Saturday, March 05, 2005

More Effects of Proposed Bush Budget Cuts on Local Neighborhoods

I have been writing in recent weeks on the planned Bush cuts to the federal budget, including those to the Block Grant program and to COPS.

More and more bad news for urban neighborhoods is coming to the surface the more President Bush's planned budget cuts are analyzed.

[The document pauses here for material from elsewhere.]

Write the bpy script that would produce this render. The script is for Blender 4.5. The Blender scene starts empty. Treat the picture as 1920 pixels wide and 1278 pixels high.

The latest stats are from various sources via the Democratic National Committee:
  • Bush’s Budget Cuts Funding for Tennessee’s COPS Program. Bush’s 2006 budget cuts funding for the Community Oriented Police program, which has put 2,351 police on the streets in Tennessee. [DOJ, 10/19/04; Budget of the US Government, 2/05]
  • Bush Budget Eliminates Grants to Help Tennessee Local Drug Task Forces. “Two federal grants that have helped fund local law enforcement will be reduced 36 percent this year and may be eliminated from the budget next year, officials said. The Edward Byrne Memorial Grant, which funds the 26 judicial drug task forces across the state, and the Local Law Enforcement Block Grant will be eliminated, officials said. … Ricky Smith, the director of the 12th Judicial District Drug Task Force, said his budget comes almost entirely from a $96,000 Byrne grant. ‘We can manage a year or a year and a half, but I think eventually you are going to see drug task forces across the state eventually go out of business,’ Mr. Smith said.” [Chattanooga Times Free Press, 2/12/05]
Also, the Bush cuts threaten to destroy the "Hope VI" program, which has rejuvenated the communities of Vine Hill, Preston Taylor, John Henry Hale Homes, and Sam Levy Homes in Nashville. Via the DNC:
  • Bush’s 2005 budget proposes to eliminate the HOPE VI program, and requests that Congress rescind the $143 million it had already approved in the 2005 budget. Congress has rebuffed similar requests in the past to eliminate HOPE VI, which helps housing agencies replace dilapidated public housing units with mostly larger townhouses and detached homes to create mixed-income communities. [Washington Post, 2/7/05; Associated Press, 2/7/05; Office of Management and Budget, Budget of the United States Government, Fiscal Year 2006, 2/7/05]
Preston Taylor and John Henry Hale Homes sit in north-by-northwest neighborhoods. Hence, the Bush cuts hit close to home. We still have a number of very old and crumbling public housing projects in other urban neighborhoods that will only continue to deteriorate without federal help.
Hope VI represents a unique partnership where Metro government and other public, private and non-profit agencies match federal funds allocated to renovate and enhance the quality of urban life. It gives local institutions the opportunity for good works that they otherwise could not afford on their own.